(Records with scene code)
▬▬▬▬▬▬

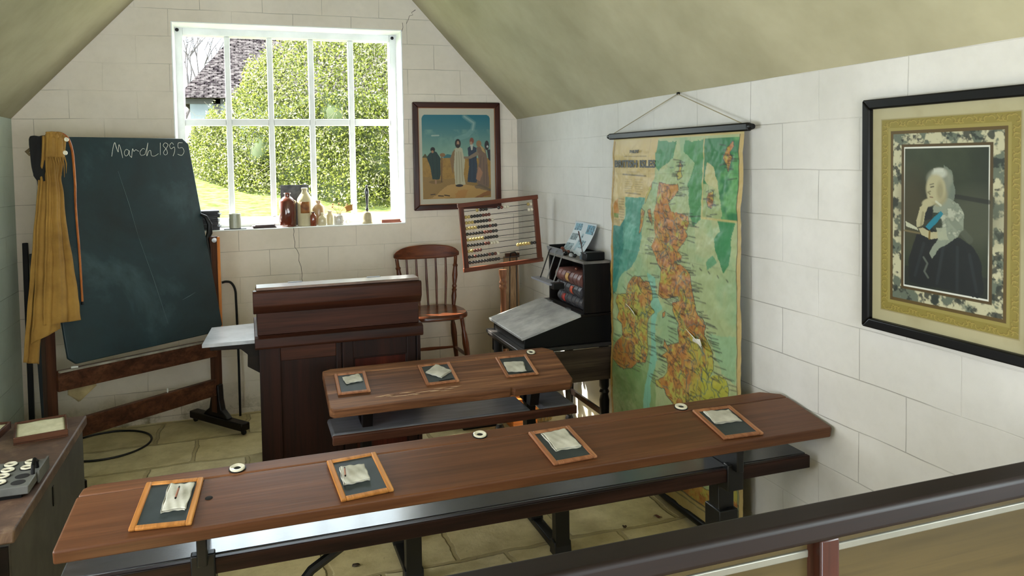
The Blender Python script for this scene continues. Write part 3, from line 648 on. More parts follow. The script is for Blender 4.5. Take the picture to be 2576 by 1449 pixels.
# smock, black garment, cane
def interp(tab, t):
    x = [a[0] for a in tab]; return float(np.interp(t, x, [a[1] for a in tab])), float(np.interp(t, x, [a[2] for a in tab]))
SM = thing('school_smock', 'mustard linen smock with two white buttons hanging from the blackboard corner', 'garment', B(.07, 1.18, .03))
base = SM.location.copy()
def loc_(v): return Vector(v) - base
def smock_panel(Lt, Rt, fold, nfold, seed, hh, depth):
    r = random.Random(seed); ph = r.uniform(0, 6)
    def fn(a, t):
        ul, vl = interp(Lt, t); ur, vr = interp(Rt, t)
        u = ul + (ur - ul) * a; v = vl + (vr - vl) * a
        g_ = min(1, .35 + t * 1.1)
        w_ = math.sin(a * PI * nfold + ph + t * 1.4) * fold * g_ + .35 * fold * math.sin(a * PI * nfold * 2.3 + 3 * t) + .002 * math.sin(t * 40 + a * 5)
        edge = -depth * (abs(2 * a - 1) ** 4)
        extra = .012 * math.exp(-((t - .16) / .05) ** 2)
        return loc_(B(u, v, hh + w_ + edge - extra))
    return fn
Lt = [(0, .058, 1.175), (.03, .052, 1.165), (.2, .022, .95), (.5, -.042, .60), (.8, -.092, .33), (1, -.108, .214)]
Rt = [(0, .145, 1.17), (.03, .152, 1.15), (.16, .098, .94), (.38, .078, .71), (.55, .078, .525), (.75, .075, .342), (1, .066, .208)]
M_smock = speck('mustard_linen', rgb(128, 92, 34), rgb(162, 122, 54), 5, .88, .35, 110)
MB().grid(smock_panel(Lt, Rt, .009, 4, 1, .050, .012), 44, 70).build('skirt_front', M_smock, SM, solid=.003, smooth=70)
MB().grid(smock_panel([(0, .040, 1.165), (.16, .005, .965), (.38, -.055, .72), (.62, -.105, .45), (.82, -.150, .225), (1, -.170, .138)], [(0, .10, 1.15), (.4, .05, .70), (.8, -.0, .33), (1, -.024, .186)], .008, 3, 4, .036, .010), 34, 60).build('skirt_side', M_smock, SM, solid=.003, smooth=70)
MB().grid(smock_panel([(0, .045, 1.13), (.4, -.06, .72), (.8, -.165, .27), (1, -.212, .062)], [(0, .09, 1.13), (.4, .02, .70), (.8, -.09, .26), (1, -.140, .038)], .009, 3, 2, .018, .004), 30, 60).build('skirt_back', M_smock, SM, solid=.003, smooth=70)
m = MB(); m.grid(smock_panel([(0, .055, 1.183), (1, .035, 1.05)], [(0, .135, 1.18), (1, .128, 1.04)], .005, 4, 5, .054, .012), 20, 16); m.build('yoke', M_smock, SM, solid=.004, smooth=70)
for k in range(7): u_ = .045 + .012 * k; MB().tube([loc_(B(u_, 1.045, .060)), loc_(B(u_ + .002, 1.01, .062)), loc_(B(u_ - .004, .96 - .01 * (k % 3), .056))], [.003, .003, .001], 6).build('pleat', M_smock, SM)
for u_, v_ in ((.137, 1.137), (.120, 1.066)):
    MB().lathe([(.001, 0), (.011, 0), (.012, .002), (.009, .004), (.004, .002), (.001, .002)], 16, Matrix.Translation(loc_(B(u_, v_, .066))) @ bn.to_track_quat('Z', 'Y').to_matrix().to_4x4()).build('button', M_ceram, SM)
BG = thing('black_garment', 'black cloth cap bunched under the smock at the blackboard corner', 'garment', B(0, 1.1, .01)); b2 = BG.location.copy()
tabL = [(0, -.004, 1.165), (.1, -.014, 1.15), (.3, -.022, 1.12), (.6, -.022, 1.02), (.85, -.018, .965), (1, .006, .93)]; tabR = [(0, .06, 1.172), (.3, .07, 1.12), (.6, .06, 1.02), (1, .03, .93)]
MB().grid(lambda a, t: B(*[interp(tabL, t)[i] + (interp(tabR, t)[i] - interp(tabL, t)[i]) * a for i in (0, 1)], .016 + .007 * math.sin(a * 7 + t * 5) - .01 * abs(2 * a - 1) ** 3) - b2, 16, 26).build('cloth_fold', flat('black_cloth', rgb(16, 15, 16), .9), BG, solid=.012, smooth=70)
MB().tube([B(-.012, 1.105, .006) - b2, B(-.034, 1.088, .006) - b2, B(-.022, 1.068, .006) - b2], [.008, .010, .004], 8).build('lining', flat('brown_lining', rgb(96, 80, 52), .9), BG)
CN = thing('walking_cane', 'orange-brown crook-handled cane hooked over the top of the blackboard', 'cane', B(.13, 1.17, .02)); b3 = CN.location.copy()
cr = smooth_line([(.080, 1.150, -.022), (.088, 1.172, -.018), (.108, 1.186, 0), (.135, 1.186, .014), (.158, 1.172, .020), (.172, 1.145, .024), (.179, 1.10, .024), (.180, 1.042, .020), (.170, .91, .014), (.154, .788, .012), (.133, .538, .011), (.108, .30, .010)])
MB().tube([B(*q) - b3 for q in cr], [.0085 - .003 * i / len(cr) for i in range(len(cr))], 12).build('shaft', wood('cane_wood', rgb(120, 58, 18), rgb(168, 94, 36), rgb(196, 124, 58), 'z', .3, .05, .8, .5), CN)
MB().tube([B(.108, .30, .010) - b3, B(.107, .285, .010) - b3], .0065, 12).build('ferrule', M_black, CN)

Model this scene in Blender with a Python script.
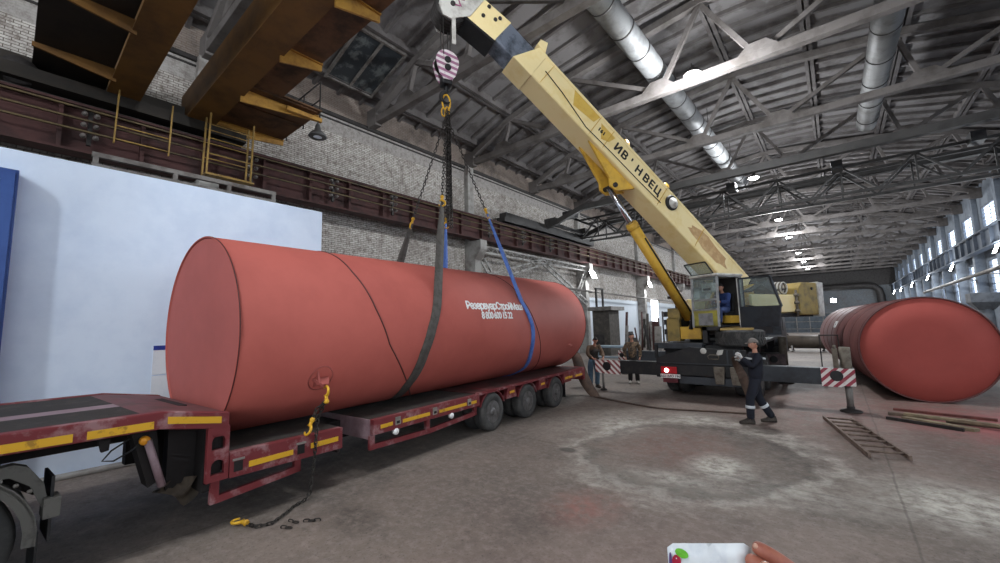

▬▬▬▬▬▬

▶ Problem to solve:
The records above are to be reproduced exactly; the pictures are to be left out.

▶ Final result:
The Blender Python script for this scene continues. Write part 3, from line 648 on. More parts follow. The script is for Blender 4.5. Take the picture to be 2576 by 1449 pixels.
# smock, black garment, cane
def interp(tab, t):
    x = [a[0] for a in tab]; return float(np.interp(t, x, [a[1] for a in tab])), float(np.interp(t, x, [a[2] for a in tab]))
SM = thing('school_smock', 'mustard linen smock with two white buttons hanging from the blackboard corner', 'garment', B(.07, 1.18, .03))
base = SM.location.copy()
def loc_(v): return Vector(v) - base
def smock_panel(Lt, Rt, fold, nfold, seed, hh, depth):
    r = random.Random(seed); ph = r.uniform(0, 6)
    def fn(a, t):
        ul, vl = interp(Lt, t); ur, vr = interp(Rt, t)
        u = ul + (ur - ul) * a; v = vl + (vr - vl) * a
        g_ = min(1, .35 + t * 1.1)
        w_ = math.sin(a * PI * nfold + ph + t * 1.4) * fold * g_ + .35 * fold * math.sin(a * PI * nfold * 2.3 + 3 * t) + .002 * math.sin(t * 40 + a * 5)
        edge = -depth * (abs(2 * a - 1) ** 4)
        extra = .012 * math.exp(-((t - .16) / .05) ** 2)
        return loc_(B(u, v, hh + w_ + edge - extra))
    return fn
Lt = [(0, .058, 1.175), (.03, .052, 1.165), (.2, .022, .95), (.5, -.042, .60), (.8, -.092, .33), (1, -.108, .214)]
Rt = [(0, .145, 1.17), (.03, .152, 1.15), (.16, .098, .94), (.38, .078, .71), (.55, .078, .525), (.75, .075, .342), (1, .066, .208)]
M_smock = speck('mustard_linen', rgb(128, 92, 34), rgb(162, 122, 54), 5, .88, .35, 110)
MB().grid(smock_panel(Lt, Rt, .009, 4, 1, .050, .012), 44, 70).build('skirt_front', M_smock, SM, solid=.003, smooth=70)
MB().grid(smock_panel([(0, .040, 1.165), (.16, .005, .965), (.38, -.055, .72), (.62, -.105, .45), (.82, -.150, .225), (1, -.170, .138)], [(0, .10, 1.15), (.4, .05, .70), (.8, -.0, .33), (1, -.024, .186)], .008, 3, 4, .036, .010), 34, 60).build('skirt_side', M_smock, SM, solid=.003, smooth=70)
MB().grid(smock_panel([(0, .045, 1.13), (.4, -.06, .72), (.8, -.165, .27), (1, -.212, .062)], [(0, .09, 1.13), (.4, .02, .70), (.8, -.09, .26), (1, -.140, .038)], .009, 3, 2, .018, .004), 30, 60).build('skirt_back', M_smock, SM, solid=.003, smooth=70)
m = MB(); m.grid(smock_panel([(0, .055, 1.183), (1, .035, 1.05)], [(0, .135, 1.18), (1, .128, 1.04)], .005, 4, 5, .054, .012), 20, 16); m.build('yoke', M_smock, SM, solid=.004, smooth=70)
for k in range(7): u_ = .045 + .012 * k; MB().tube([loc_(B(u_, 1.045, .060)), loc_(B(u_ + .002, 1.01, .062)), loc_(B(u_ - .004, .96 - .01 * (k % 3), .056))], [.003, .003, .001], 6).build('pleat', M_smock, SM)
for u_, v_ in ((.137, 1.137), (.120, 1.066)):
    MB().lathe([(.001, 0), (.011, 0), (.012, .002), (.009, .004), (.004, .002), (.001, .002)], 16, Matrix.Translation(loc_(B(u_, v_, .066))) @ bn.to_track_quat('Z', 'Y').to_matrix().to_4x4()).build('button', M_ceram, SM)
BG = thing('black_garment', 'black cloth cap bunched under the smock at the blackboard corner', 'garment', B(0, 1.1, .01)); b2 = BG.location.copy()
tabL = [(0, -.004, 1.165), (.1, -.014, 1.15), (.3, -.022, 1.12), (.6, -.022, 1.02), (.85, -.018, .965), (1, .006, .93)]; tabR = [(0, .06, 1.172), (.3, .07, 1.12), (.6, .06, 1.02), (1, .03, .93)]
MB().grid(lambda a, t: B(*[interp(tabL, t)[i] + (interp(tabR, t)[i] - interp(tabL, t)[i]) * a for i in (0, 1)], .016 + .007 * math.sin(a * 7 + t * 5) - .01 * abs(2 * a - 1) ** 3) - b2, 16, 26).build('cloth_fold', flat('black_cloth', rgb(16, 15, 16), .9), BG, solid=.012, smooth=70)
MB().tube([B(-.012, 1.105, .006) - b2, B(-.034, 1.088, .006) - b2, B(-.022, 1.068, .006) - b2], [.008, .010, .004], 8).build('lining', flat('brown_lining', rgb(96, 80, 52), .9), BG)
CN = thing('walking_cane', 'orange-brown crook-handled cane hooked over the top of the blackboard', 'cane', B(.13, 1.17, .02)); b3 = CN.location.copy()
cr = smooth_line([(.080, 1.150, -.022), (.088, 1.172, -.018), (.108, 1.186, 0), (.135, 1.186, .014), (.158, 1.172, .020), (.172, 1.145, .024), (.179, 1.10, .024), (.180, 1.042, .020), (.170, .91, .014), (.154, .788, .012), (.133, .538, .011), (.108, .30, .010)])
MB().tube([B(*q) - b3 for q in cr], [.0085 - .003 * i / len(cr) for i in range(len(cr))], 12).build('shaft', wood('cane_wood', rgb(120, 58, 18), rgb(168, 94, 36), rgb(196, 124, 58), 'z', .3, .05, .8, .5), CN)
MB().tube([B(.108, .30, .010) - b3, B(.107, .285, .010) - b3], .0065, 12).build('ferrule', M_black, CN)

Model this scene in Blender with a Python script.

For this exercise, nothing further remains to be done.